Roughly one in five of the felons under state supervision are re-arrested each year. But the overall number of felon supervisees arrested in fiscal year 2021 dropped to 61,152 — an 11% decrease from the previous year. That was nearly double the percentage decrease from overall felony arrests in Georgia.
“If... violent crime is going up, and our numbers are holding steady, that will indicate we’re not the primary driver of the increase in violent crime,” he told committee members.
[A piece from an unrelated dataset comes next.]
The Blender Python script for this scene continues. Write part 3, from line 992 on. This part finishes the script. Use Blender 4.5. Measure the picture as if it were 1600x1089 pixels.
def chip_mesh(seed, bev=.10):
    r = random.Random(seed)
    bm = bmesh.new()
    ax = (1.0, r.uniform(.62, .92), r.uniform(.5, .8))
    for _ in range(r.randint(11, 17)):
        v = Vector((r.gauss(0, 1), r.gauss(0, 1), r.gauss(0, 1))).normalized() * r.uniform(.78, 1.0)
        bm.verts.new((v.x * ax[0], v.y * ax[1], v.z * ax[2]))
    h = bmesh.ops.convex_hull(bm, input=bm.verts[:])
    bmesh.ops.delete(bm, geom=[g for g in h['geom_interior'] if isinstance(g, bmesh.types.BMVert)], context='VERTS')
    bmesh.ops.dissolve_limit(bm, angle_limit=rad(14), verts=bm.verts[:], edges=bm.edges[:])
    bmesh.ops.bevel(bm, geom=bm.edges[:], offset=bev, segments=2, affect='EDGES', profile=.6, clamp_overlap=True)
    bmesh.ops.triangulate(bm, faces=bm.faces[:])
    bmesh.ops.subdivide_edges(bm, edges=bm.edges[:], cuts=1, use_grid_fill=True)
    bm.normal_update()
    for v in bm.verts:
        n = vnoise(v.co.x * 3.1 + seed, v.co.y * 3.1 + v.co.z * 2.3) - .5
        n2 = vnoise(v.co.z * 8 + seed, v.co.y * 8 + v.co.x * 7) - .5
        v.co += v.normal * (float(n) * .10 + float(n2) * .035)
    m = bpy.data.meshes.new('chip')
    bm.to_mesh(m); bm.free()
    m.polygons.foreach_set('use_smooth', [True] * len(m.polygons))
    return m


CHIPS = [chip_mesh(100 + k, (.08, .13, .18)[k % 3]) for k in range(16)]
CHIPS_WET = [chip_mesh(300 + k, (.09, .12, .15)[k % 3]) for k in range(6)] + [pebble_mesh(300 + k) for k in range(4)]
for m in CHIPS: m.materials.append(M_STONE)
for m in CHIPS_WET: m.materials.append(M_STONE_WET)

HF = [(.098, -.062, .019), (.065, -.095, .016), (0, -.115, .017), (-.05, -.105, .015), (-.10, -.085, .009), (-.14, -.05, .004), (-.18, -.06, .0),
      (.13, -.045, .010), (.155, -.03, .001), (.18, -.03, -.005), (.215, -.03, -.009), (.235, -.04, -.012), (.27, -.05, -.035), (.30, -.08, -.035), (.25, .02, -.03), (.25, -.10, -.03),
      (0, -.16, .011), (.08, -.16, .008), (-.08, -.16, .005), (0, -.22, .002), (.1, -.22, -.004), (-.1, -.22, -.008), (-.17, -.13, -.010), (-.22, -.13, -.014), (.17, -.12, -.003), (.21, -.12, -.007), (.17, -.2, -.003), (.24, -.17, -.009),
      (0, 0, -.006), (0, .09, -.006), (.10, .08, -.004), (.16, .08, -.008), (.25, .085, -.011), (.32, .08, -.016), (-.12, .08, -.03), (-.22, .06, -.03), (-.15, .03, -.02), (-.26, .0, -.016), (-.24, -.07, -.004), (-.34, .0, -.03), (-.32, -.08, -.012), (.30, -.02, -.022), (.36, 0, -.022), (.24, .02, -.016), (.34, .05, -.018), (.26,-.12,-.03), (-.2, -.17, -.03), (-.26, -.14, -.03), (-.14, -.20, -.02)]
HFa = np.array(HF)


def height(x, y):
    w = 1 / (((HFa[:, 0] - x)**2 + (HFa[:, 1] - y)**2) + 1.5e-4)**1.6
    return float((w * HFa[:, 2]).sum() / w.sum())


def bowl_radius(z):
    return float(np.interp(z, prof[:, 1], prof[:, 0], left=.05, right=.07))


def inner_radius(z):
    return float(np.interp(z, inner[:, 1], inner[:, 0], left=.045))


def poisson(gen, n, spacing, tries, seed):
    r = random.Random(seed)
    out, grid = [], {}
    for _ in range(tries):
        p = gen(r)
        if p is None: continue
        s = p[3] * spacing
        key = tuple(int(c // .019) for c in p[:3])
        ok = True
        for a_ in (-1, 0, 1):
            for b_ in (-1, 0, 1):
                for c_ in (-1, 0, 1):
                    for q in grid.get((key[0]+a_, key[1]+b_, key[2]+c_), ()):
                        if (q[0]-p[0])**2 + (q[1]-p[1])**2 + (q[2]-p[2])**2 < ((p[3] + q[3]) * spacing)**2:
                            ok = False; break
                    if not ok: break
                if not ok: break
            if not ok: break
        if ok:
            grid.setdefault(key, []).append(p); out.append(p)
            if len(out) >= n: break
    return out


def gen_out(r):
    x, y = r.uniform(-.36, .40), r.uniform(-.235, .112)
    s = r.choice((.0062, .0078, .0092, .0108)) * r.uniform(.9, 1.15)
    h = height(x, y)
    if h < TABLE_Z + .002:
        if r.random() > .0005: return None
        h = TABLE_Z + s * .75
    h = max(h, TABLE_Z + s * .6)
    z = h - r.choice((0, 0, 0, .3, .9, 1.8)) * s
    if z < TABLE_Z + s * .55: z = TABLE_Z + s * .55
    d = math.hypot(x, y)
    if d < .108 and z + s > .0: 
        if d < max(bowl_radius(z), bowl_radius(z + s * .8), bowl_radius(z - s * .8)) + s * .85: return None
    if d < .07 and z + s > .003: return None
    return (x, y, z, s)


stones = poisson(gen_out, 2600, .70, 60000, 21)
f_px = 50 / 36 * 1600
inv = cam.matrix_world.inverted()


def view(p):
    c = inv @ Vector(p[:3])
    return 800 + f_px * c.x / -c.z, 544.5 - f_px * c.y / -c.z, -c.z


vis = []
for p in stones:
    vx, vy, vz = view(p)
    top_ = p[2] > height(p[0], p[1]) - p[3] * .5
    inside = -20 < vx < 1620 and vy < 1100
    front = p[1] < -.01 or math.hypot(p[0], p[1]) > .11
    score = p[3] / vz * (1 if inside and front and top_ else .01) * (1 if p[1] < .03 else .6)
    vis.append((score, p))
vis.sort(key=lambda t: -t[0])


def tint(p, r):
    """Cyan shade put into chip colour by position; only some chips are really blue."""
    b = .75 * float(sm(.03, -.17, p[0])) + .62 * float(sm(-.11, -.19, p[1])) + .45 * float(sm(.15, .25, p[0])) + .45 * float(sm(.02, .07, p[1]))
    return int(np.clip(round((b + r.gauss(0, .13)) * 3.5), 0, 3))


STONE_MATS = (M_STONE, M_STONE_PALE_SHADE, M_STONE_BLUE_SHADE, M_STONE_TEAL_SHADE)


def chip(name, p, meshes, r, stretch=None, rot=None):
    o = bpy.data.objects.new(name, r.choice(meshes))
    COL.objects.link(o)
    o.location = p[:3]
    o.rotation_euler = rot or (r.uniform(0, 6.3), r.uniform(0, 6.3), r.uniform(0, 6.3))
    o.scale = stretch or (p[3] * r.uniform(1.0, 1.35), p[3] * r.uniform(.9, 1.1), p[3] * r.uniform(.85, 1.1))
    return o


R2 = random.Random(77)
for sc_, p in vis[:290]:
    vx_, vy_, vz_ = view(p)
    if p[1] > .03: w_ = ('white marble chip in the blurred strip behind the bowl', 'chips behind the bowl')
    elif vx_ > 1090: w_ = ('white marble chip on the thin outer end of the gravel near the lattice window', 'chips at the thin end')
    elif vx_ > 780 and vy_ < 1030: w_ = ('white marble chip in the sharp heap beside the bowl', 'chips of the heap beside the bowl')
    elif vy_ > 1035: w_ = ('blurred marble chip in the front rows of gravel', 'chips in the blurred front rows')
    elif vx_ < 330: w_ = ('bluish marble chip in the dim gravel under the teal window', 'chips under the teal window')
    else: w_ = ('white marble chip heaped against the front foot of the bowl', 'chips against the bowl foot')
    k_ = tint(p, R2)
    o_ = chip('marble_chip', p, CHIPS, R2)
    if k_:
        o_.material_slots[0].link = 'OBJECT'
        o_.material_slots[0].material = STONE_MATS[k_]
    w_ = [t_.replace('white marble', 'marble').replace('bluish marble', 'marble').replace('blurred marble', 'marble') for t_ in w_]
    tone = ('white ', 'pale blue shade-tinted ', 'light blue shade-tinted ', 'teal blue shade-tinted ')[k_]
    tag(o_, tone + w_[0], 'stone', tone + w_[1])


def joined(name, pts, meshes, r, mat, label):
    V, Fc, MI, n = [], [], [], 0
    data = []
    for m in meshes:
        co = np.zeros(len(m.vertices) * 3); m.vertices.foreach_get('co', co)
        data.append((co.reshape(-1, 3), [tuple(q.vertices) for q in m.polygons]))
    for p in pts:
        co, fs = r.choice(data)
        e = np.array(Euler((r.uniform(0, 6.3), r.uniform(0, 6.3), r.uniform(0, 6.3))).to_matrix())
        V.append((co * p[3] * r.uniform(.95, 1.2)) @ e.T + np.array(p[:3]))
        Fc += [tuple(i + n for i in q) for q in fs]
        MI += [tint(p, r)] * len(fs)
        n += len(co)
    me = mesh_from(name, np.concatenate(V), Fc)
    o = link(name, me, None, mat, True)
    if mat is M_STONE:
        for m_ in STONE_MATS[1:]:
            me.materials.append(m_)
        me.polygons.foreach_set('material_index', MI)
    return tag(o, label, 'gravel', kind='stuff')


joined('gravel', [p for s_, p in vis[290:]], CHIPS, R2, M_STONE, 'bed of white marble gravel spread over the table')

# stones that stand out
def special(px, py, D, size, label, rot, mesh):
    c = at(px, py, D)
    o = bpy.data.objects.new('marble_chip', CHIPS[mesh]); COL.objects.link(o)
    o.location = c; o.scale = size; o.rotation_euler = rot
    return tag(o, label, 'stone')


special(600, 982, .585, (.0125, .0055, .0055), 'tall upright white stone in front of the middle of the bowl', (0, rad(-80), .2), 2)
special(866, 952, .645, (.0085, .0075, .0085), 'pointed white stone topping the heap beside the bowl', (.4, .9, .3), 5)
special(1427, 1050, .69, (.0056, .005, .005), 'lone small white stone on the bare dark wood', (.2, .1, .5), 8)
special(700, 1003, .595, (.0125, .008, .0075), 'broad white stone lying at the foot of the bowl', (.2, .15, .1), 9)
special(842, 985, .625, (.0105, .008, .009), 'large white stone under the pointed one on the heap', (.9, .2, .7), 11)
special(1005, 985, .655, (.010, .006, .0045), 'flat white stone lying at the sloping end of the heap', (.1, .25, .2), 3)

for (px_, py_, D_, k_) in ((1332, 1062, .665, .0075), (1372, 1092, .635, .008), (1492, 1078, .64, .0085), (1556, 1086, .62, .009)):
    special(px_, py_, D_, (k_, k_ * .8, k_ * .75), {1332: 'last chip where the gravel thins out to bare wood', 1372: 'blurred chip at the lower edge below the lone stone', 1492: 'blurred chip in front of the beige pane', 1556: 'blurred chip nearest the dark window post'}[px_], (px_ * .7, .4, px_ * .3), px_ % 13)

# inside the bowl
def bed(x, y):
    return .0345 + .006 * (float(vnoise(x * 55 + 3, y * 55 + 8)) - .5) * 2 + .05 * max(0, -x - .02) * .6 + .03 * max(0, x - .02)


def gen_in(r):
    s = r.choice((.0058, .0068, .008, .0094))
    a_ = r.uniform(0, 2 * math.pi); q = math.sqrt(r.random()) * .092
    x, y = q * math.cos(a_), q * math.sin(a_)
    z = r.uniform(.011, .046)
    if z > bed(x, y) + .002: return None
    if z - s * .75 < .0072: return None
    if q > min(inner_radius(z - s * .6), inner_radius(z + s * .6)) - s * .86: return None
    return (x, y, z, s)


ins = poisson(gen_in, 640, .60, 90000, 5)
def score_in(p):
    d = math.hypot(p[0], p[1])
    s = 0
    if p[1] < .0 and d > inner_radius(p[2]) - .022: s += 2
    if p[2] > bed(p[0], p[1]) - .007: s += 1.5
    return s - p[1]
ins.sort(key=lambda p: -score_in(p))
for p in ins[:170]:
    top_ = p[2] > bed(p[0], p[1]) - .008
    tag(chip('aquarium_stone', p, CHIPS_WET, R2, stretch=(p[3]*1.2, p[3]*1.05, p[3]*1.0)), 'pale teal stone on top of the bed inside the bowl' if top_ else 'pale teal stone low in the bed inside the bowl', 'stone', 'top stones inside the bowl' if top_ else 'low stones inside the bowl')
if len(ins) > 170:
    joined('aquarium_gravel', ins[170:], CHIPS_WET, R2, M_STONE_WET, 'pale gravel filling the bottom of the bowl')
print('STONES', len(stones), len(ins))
In the city of Atlanta, Nail said, there also has been a significant decline in arrests of those under supervision. In 2018, Atlanta Police re-arrested nearly 3,000 supervisees for new felony offenses. In 2020, that figure was cut in half to 1,500, he said.
Credit: CONTRIBUTED
Credit: CONTRIBUTED
“The data and the research that we’ve run shows that we are not the cause of the increase in violent crime,” Nail said. “That’s not to say that we are perfect. I will tell you we are not perfect.”
Chris Barnett, executive director the State Board of Pardons and Paroles, told the committee that anytime a parolee is re-arrested for a serious felony, the entire case is reviewed to identify any issues that can improve the parole consideration process.
He presented data that shows parolees accounted for 1% of the 8,215 serious violent felony arrests in Georgia for the 12-month period ending in August. Less than 1% of the 887 murders, rapes and robberies reported in Atlanta in 2021 involved parolees accused of the crimes, according to his figures.
“They were not the driving force of the rising crime,” he later told The Atlanta Journal-Constitution.
The Senate public safety committee and its House counterpart have been holding hearings in recent months exploring the rise in homicides and other violent crime in Atlanta and across Georgia.
The committee’s chairman, Sen. John Albers, R-Roswell, said lawmakers are looking for specific steps they can take to help stem the crime problem. While much of the focus has been on Atlanta, he said, the problems with crime are being felt across Georgia.
“We can and we must do better,” he said.